** Start Data **
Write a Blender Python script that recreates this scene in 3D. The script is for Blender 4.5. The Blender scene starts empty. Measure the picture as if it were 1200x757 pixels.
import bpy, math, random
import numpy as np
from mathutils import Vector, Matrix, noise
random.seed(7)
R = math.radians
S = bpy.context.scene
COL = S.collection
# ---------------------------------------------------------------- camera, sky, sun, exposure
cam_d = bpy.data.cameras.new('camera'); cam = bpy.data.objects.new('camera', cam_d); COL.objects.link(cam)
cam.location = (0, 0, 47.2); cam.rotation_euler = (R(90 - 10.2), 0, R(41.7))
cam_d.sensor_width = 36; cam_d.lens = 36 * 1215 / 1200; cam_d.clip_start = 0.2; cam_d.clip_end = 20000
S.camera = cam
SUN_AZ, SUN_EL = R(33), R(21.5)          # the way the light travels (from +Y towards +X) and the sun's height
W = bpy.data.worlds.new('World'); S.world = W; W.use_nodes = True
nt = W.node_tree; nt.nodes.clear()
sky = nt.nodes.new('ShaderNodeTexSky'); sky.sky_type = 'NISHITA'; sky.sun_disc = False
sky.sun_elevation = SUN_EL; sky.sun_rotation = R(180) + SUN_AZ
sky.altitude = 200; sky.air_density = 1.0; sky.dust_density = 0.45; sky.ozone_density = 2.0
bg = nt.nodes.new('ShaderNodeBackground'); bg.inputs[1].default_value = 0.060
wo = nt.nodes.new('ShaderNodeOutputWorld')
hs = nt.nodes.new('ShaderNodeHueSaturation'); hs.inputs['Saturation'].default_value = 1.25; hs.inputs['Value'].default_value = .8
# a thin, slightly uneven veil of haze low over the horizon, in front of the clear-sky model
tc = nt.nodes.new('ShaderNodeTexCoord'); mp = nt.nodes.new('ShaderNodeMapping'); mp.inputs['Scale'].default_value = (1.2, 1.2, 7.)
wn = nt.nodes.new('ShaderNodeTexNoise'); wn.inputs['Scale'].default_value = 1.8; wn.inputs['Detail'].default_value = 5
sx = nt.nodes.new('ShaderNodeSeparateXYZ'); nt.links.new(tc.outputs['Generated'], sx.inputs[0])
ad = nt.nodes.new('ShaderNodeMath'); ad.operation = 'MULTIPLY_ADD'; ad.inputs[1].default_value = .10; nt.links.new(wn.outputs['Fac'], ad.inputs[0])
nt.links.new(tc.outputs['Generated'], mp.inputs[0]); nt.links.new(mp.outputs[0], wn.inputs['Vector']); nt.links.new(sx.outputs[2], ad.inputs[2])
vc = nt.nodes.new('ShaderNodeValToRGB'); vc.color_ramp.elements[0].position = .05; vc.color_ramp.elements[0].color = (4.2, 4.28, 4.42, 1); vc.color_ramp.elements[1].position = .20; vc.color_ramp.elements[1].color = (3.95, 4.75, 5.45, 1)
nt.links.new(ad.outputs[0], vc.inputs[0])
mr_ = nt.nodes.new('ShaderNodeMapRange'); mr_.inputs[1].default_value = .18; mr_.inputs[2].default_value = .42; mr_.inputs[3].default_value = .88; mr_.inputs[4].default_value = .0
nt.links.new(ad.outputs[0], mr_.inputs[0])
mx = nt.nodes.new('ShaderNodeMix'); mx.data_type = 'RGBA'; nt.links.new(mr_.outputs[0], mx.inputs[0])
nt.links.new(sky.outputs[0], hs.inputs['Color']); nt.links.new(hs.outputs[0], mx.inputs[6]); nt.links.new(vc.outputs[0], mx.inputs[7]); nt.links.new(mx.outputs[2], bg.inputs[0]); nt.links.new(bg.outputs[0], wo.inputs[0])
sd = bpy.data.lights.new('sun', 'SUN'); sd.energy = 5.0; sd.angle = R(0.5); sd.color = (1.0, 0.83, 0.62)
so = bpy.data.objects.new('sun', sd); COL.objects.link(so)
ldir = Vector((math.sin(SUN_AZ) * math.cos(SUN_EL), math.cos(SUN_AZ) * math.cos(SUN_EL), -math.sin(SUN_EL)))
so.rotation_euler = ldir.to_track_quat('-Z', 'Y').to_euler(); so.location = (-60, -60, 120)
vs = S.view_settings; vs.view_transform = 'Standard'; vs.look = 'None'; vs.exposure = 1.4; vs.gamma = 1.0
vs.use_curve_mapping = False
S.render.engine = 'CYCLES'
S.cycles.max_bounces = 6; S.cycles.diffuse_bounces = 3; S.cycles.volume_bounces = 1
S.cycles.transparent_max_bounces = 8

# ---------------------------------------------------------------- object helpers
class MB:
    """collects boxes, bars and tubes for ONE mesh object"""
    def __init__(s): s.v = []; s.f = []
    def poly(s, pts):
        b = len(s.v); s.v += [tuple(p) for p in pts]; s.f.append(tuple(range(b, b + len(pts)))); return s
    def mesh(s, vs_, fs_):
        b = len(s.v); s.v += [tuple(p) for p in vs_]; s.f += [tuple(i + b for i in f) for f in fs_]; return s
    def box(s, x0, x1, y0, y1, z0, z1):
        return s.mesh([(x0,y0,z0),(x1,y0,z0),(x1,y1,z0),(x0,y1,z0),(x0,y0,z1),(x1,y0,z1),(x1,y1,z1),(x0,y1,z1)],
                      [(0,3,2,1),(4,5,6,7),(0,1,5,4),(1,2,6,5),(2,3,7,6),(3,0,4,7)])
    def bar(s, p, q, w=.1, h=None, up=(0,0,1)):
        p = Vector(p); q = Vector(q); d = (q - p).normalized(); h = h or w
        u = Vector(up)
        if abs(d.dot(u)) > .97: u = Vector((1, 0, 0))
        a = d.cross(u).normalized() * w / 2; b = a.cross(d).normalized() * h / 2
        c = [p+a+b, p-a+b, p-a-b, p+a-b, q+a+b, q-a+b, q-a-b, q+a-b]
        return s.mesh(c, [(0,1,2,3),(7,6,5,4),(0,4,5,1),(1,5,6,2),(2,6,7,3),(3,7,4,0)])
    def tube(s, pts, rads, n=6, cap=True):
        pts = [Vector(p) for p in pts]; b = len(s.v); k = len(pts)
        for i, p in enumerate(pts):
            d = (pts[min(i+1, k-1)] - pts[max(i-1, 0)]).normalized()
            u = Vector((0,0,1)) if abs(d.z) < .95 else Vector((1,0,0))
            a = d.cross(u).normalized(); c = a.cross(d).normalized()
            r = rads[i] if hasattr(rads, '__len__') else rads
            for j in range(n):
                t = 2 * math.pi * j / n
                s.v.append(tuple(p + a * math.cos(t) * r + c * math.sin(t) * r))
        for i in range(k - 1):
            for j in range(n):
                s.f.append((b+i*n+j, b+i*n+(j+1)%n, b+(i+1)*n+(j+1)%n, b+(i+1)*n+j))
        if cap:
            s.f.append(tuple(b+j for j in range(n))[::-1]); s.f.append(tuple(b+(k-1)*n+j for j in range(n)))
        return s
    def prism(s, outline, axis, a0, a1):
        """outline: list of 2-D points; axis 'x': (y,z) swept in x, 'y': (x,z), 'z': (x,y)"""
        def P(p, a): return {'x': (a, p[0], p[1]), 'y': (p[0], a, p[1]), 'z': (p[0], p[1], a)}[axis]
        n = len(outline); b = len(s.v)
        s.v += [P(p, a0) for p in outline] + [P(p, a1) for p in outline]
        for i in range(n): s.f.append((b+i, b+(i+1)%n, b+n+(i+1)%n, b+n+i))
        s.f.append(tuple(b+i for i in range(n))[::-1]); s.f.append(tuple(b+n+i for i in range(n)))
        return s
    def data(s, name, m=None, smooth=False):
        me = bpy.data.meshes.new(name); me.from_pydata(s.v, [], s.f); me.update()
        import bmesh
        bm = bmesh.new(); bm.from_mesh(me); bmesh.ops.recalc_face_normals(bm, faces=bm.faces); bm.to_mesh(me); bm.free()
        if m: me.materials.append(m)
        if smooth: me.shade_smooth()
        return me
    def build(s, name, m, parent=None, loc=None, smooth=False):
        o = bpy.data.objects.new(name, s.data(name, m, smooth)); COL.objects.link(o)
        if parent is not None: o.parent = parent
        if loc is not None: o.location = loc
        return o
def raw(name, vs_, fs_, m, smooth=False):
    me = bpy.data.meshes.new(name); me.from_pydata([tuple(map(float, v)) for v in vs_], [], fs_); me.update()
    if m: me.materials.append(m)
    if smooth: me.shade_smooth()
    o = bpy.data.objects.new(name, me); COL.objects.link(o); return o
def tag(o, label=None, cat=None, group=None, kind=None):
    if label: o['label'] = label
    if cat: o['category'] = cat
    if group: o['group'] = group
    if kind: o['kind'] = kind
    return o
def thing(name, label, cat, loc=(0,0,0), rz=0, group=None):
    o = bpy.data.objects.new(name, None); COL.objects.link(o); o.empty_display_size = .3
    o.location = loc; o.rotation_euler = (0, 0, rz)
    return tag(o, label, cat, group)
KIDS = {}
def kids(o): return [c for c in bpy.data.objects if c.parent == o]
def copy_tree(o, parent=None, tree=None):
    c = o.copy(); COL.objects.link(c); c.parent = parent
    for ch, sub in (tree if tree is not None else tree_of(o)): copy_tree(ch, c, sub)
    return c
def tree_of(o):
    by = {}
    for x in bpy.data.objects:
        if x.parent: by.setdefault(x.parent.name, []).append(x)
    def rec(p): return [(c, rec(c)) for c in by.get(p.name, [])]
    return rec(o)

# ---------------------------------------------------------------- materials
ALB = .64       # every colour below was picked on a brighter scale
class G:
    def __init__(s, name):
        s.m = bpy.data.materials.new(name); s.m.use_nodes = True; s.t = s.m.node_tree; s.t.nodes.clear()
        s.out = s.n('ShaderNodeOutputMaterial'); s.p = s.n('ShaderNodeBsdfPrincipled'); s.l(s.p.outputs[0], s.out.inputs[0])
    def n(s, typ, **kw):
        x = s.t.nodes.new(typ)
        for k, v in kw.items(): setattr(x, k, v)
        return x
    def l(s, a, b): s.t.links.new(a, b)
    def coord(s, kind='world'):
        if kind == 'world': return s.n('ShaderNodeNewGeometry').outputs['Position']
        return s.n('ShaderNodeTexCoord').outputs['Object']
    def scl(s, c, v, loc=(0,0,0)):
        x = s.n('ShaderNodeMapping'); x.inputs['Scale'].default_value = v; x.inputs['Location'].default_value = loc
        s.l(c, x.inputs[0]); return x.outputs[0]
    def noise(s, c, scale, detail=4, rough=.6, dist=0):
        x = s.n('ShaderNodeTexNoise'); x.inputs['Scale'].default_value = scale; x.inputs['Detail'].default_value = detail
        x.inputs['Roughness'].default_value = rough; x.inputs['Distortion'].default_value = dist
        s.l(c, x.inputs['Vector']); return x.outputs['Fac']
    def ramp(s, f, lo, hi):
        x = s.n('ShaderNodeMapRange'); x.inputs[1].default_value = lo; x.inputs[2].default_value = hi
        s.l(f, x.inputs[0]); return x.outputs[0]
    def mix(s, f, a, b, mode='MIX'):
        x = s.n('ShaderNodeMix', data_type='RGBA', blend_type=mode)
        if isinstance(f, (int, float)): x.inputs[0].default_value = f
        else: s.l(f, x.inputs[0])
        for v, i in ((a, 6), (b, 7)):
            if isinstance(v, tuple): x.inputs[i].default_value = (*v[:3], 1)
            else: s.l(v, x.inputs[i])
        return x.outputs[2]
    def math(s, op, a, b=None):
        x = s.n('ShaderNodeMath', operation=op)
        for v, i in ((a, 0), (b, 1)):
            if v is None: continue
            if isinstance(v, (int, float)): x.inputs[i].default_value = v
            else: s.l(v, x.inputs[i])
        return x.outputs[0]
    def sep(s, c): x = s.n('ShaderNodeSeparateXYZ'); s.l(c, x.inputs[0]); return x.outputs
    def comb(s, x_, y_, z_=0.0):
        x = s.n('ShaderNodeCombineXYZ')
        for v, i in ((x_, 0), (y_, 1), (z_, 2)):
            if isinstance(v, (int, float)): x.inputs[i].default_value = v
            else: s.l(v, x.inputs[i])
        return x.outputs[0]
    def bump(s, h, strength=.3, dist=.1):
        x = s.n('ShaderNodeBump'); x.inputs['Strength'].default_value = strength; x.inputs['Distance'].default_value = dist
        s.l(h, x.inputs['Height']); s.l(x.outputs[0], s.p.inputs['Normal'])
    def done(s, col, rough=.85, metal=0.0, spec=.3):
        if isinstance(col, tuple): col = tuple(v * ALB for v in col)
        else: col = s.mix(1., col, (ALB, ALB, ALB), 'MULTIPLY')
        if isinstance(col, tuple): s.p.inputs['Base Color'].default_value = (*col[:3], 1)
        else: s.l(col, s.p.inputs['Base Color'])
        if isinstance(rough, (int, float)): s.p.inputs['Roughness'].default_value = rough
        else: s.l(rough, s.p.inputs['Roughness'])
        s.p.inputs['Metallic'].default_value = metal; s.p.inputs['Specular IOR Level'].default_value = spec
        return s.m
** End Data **
Exercise aim:
Reply with nothing except the number of lines in the listing above that include the string "scene".

Output below:
2